Anyone who has travelled in third world countries, where garbage is a bigger problem due to lack of finance and resources, understands that this is a global problem.
In rural Rajhastan takeaway food is served in unbaked clay pots, which are smashed and returned to the earth when used. A centuries old tradition of sustainability.
We Australians should be leading the way in reducing this wasteful reliance on plastic.
We hear that some plastic bags named “bio” are not truly biodegradable. The little black bags that councils provide in Doggy-Do bins are certainly biodegradable. Just leave an unused one in your pocket for a few weeks and see how it has reduced to a black powder.
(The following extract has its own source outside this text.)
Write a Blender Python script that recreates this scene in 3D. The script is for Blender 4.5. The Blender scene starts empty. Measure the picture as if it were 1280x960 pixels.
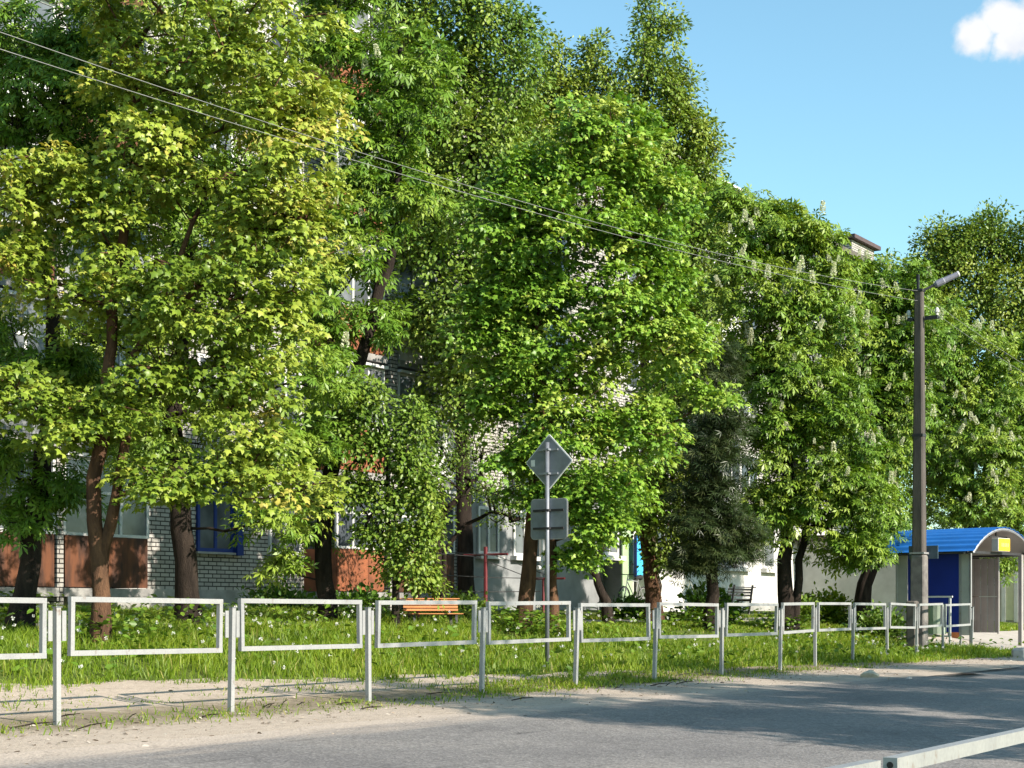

I think we can keep supplying those.
What did people do with household garbage before the ubiquitous plastic bag? They fed scraps to the chooks and composted. Council has great worm farms and compost bins at reasonable cost. Gardens will flourish. As a study showed that Mosman garbage is comprised of at least one-third foodstuff; we could recycle it much better than throwing wet stuff in the bin.
Many of us have been using reusable bags for some time. My favourites are the hand-woven billums I bought in Papua New Guinea. Now, those people know how to transport stuff, including pigs and their babies, in a good strong reusable bag!